Here’s the Optimizer installed in its permanent home in the cupboard under the Nav Station. The cable at the bottom runs over to the Iridium transceiver RS-232 port.

This solution won’t work for browsing the Internet (it’s just not fast enough) but it will allow us to keep in touch with our family and friends and download weather forecasts. And since Iridium has global satellite coverage, we can stay connected no matter how remote we happen to be.

4 thoughts on “Email access at sea

  1. That’s wonderful. We will be able to email pics of Coconut and everyone while you are away too.
    Isn’t it great to finally find a solution that came together so well?

  2. Pingback: In search of WiFi | Zangezi at Large!
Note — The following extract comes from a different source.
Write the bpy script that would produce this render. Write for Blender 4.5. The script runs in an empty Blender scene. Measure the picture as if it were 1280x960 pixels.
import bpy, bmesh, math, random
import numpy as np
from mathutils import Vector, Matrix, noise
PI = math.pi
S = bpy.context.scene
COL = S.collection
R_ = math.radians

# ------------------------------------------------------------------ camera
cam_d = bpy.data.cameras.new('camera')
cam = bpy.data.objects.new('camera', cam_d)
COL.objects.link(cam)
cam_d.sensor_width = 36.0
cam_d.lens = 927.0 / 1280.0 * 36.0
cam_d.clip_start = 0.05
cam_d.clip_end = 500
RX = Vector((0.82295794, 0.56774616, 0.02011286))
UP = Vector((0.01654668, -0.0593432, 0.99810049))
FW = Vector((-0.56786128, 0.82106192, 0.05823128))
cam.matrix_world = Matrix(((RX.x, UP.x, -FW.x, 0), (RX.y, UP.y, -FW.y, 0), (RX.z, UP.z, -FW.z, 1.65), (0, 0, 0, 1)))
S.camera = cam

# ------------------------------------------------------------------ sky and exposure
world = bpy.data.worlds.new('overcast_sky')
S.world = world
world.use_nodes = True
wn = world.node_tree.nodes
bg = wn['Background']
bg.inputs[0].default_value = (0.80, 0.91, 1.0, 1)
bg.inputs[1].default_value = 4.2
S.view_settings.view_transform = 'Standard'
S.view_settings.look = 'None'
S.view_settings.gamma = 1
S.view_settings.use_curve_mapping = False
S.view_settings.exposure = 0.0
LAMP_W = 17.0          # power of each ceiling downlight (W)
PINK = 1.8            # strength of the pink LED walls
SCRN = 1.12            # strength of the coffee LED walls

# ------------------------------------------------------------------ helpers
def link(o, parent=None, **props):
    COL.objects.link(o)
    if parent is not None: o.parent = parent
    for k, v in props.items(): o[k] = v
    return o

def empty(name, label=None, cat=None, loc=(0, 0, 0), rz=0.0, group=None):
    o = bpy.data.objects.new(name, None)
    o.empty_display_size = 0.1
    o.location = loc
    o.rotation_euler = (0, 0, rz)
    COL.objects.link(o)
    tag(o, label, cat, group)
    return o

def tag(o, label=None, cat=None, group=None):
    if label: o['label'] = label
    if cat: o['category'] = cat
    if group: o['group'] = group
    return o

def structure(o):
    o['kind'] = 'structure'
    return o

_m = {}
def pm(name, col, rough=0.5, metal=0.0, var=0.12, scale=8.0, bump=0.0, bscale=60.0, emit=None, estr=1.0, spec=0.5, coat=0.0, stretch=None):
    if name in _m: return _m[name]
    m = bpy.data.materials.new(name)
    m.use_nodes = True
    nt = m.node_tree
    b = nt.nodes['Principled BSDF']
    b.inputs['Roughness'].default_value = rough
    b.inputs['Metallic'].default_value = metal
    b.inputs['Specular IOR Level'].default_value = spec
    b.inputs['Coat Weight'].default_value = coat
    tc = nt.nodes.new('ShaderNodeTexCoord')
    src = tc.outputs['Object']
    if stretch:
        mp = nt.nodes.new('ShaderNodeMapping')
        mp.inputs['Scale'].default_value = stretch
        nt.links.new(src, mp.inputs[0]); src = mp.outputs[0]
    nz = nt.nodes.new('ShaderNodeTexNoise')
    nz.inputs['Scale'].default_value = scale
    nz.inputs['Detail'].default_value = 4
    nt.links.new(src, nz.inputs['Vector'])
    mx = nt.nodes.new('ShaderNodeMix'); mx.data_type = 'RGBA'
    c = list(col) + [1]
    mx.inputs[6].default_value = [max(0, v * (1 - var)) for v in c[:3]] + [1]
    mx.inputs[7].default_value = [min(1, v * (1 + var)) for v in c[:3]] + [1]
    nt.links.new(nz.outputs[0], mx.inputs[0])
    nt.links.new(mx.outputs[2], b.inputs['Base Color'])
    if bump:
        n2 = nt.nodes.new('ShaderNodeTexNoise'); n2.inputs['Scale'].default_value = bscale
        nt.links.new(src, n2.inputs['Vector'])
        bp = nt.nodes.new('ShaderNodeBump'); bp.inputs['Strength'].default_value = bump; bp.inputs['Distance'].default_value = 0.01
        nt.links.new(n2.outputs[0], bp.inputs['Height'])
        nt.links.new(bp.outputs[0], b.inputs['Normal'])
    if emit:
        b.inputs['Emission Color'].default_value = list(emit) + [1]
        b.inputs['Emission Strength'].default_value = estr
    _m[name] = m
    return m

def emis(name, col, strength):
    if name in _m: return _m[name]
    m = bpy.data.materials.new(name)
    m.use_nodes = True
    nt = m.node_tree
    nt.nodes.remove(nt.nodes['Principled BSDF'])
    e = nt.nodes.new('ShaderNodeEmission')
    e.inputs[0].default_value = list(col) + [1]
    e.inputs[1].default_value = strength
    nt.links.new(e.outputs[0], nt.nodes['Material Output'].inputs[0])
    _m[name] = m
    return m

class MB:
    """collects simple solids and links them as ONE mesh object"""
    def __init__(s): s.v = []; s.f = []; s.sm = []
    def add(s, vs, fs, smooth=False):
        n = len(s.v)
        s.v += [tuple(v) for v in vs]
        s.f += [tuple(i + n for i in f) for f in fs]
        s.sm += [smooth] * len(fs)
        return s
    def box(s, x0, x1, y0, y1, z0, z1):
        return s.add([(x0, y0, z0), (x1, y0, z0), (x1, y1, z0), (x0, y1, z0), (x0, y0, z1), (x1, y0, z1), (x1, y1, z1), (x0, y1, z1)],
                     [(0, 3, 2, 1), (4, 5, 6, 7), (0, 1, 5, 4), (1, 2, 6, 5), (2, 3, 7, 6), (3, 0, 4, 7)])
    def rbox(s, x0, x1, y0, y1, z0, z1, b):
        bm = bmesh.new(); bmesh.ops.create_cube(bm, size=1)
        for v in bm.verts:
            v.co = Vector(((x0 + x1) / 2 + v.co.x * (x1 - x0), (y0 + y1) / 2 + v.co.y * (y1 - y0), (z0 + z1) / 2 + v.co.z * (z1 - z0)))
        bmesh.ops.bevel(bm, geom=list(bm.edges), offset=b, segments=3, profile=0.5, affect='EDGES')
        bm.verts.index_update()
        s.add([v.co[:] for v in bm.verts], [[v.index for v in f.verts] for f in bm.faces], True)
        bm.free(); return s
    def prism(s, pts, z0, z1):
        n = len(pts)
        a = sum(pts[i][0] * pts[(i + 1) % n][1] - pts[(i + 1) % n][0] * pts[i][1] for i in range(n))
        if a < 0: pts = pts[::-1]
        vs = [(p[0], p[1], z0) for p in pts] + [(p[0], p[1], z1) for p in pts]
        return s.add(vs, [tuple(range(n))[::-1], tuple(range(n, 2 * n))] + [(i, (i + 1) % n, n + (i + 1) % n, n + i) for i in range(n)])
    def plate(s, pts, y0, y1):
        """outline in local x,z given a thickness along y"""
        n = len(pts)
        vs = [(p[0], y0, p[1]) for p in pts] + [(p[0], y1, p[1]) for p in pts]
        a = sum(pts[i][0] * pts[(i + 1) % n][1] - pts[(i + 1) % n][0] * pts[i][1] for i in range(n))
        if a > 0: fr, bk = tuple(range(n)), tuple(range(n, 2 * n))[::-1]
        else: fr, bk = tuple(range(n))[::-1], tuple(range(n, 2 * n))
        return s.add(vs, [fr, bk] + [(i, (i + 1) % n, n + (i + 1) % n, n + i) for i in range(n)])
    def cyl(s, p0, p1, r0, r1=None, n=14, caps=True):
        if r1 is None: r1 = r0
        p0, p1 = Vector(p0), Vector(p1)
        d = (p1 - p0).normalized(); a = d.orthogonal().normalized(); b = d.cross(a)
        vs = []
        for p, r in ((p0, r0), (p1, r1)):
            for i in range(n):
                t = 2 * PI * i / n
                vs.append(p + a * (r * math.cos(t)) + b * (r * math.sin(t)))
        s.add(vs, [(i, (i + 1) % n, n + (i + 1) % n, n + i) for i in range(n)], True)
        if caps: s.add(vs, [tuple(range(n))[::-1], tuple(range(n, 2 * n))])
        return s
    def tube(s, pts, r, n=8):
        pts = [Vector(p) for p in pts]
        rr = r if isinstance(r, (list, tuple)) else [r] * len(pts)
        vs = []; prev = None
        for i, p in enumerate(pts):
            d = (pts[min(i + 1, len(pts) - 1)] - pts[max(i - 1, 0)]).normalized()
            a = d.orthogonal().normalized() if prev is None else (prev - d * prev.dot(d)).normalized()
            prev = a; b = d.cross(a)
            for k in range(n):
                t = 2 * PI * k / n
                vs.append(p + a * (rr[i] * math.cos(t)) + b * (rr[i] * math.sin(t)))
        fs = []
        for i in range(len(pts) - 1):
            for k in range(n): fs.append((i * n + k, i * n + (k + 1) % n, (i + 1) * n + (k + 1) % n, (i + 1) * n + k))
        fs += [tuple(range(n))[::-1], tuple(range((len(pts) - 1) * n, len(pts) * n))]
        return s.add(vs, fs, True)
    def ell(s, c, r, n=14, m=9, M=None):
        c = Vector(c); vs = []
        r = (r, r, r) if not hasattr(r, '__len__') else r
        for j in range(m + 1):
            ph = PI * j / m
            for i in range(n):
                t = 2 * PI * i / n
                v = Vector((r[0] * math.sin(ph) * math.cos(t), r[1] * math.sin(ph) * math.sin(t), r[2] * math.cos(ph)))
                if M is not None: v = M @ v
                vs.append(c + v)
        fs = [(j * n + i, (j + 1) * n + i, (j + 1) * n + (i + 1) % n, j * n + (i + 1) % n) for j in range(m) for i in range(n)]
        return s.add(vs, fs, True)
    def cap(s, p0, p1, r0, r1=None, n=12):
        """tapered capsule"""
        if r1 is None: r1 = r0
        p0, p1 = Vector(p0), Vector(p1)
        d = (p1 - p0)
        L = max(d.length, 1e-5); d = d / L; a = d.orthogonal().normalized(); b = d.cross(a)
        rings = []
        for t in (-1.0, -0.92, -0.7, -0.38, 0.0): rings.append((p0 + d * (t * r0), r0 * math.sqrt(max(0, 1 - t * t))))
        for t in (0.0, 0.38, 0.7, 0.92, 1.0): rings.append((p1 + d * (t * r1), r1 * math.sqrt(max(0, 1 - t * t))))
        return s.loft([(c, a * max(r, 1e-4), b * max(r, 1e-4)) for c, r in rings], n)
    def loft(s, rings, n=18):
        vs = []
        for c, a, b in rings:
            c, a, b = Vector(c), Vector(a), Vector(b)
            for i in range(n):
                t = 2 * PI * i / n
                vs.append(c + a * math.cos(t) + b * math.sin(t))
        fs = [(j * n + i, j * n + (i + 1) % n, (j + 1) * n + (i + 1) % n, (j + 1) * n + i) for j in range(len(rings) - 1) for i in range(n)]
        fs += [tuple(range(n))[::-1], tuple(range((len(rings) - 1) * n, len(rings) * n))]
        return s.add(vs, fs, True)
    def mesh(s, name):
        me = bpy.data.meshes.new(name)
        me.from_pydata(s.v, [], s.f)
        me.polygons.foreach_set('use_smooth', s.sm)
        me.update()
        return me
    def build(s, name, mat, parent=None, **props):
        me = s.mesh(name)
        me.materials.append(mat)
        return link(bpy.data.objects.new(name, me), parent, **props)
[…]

  3. This looks very interesting, you mentioned the $15/MB being too expensive with the other solution, have you figured out what is the $/MB with this solution (Iridium phone + optimizer)?
    Christian Vargas

    • Hi Christian,

      It’s a bit apples and oranges comparing broadband satellite to the voice systems. I would LIKE to have broadband access offshore so I can use the internet like I do at home. But what I really NEED is phone service, weather files and text based email service. Since the cost to purchase and operate a broadband system is so much higher than the basic low bandwidth voice and text email system, it wasn’t worth it to me. It probably costs close to the same per MB of data with my system using XGate, but I expect it would take me about two weeks to use that much data, so it didn’t make sense to me to spend all the money on a new broadband system that I wouldn’t pay to make full use of. I also had an existing Iridium phone that works fine, but if I was starting from scratch I might have looked a bit harder at broadband.